Comment with authenticity

Adding comments to other people’s status updates or articles will increase your reach.  Increasing your reach means more people will see your account.  Therefore, if you are looking for a job, you want to be adding relevant and meaningful comments.  Otherwise, it’s just having random chats online and your account will be seen by people you have no synergy with.

Since Microsoft acquired LinkedIn for an approximate cash transaction valued at $26 Billion they have adding lots of new features.  One of the many feature changes was adding some standard responses.  However, in my opinion, it’s not authentic to use standard responses – so avoid using the standard options such as “Congrats”.

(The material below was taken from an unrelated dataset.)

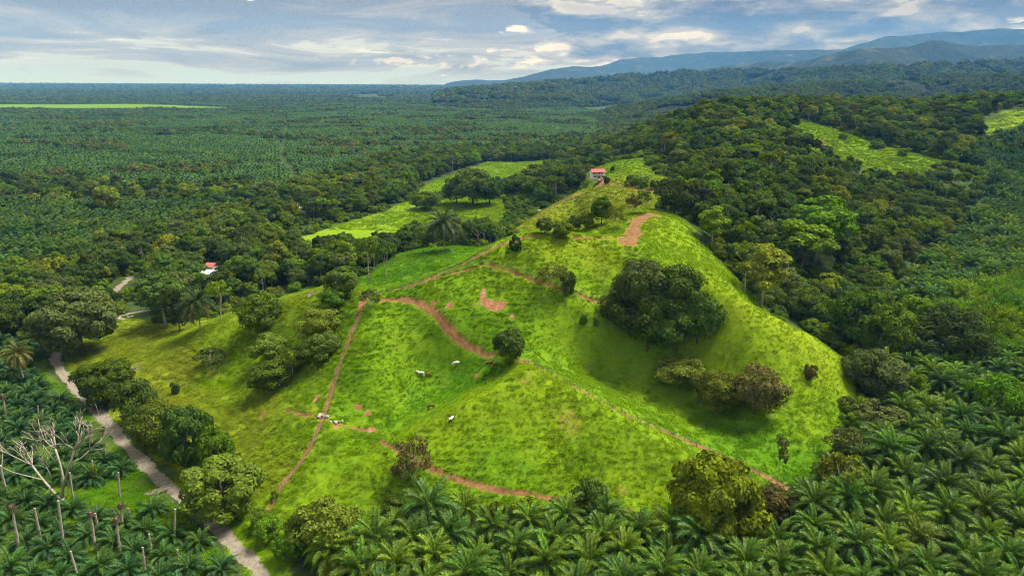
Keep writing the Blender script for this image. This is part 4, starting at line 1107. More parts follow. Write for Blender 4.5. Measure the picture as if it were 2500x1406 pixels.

Share Interest and relevant posts

When you share interesting posts, be sure to add a valuable comment and your reasons for sharing.  Don’t be tempted to just share without a comment.  It’s likely to get very little engagement and it’s unlikely many people will even bother clicking on the link. 

You need to give people a reason for taking the time to read what you’ve shared and help people identify who would benefit from reading the information. 

Don’t forget to add relevant hashtags.  It’s worth doing some research before adding random words.  If that hashtag doesn’t have many or any followers, it’s pointless using. 

Write articles or blogs

If you aspire to be a Thought Leader or you are a Subject Matter Expert, write an article that educates.  You may have heard that content is king and this is true.  You need to prove to your readers and followers you know what you are talking about.  Share quality content with your followers.

  • Top ten tips…
  • Mistakes to avoid…
  • How to xxx
  • A step-by-step guide…
  • The Ultimate cheat sheet…

Use hashtags

Don’t forget to add relevant hashtags – keywords!  Hashtags were added to LinkedIn about a year ago and they are now getting some meaning. 

At first people on LinkedIn were a little reluctant to use hashtags as they thought they were unprofessional and associated with Twitter, Facebook, or Instagram. 

Now the hashtags are searchable and that means you can find relevant content, posts and discussions around your sector and subject.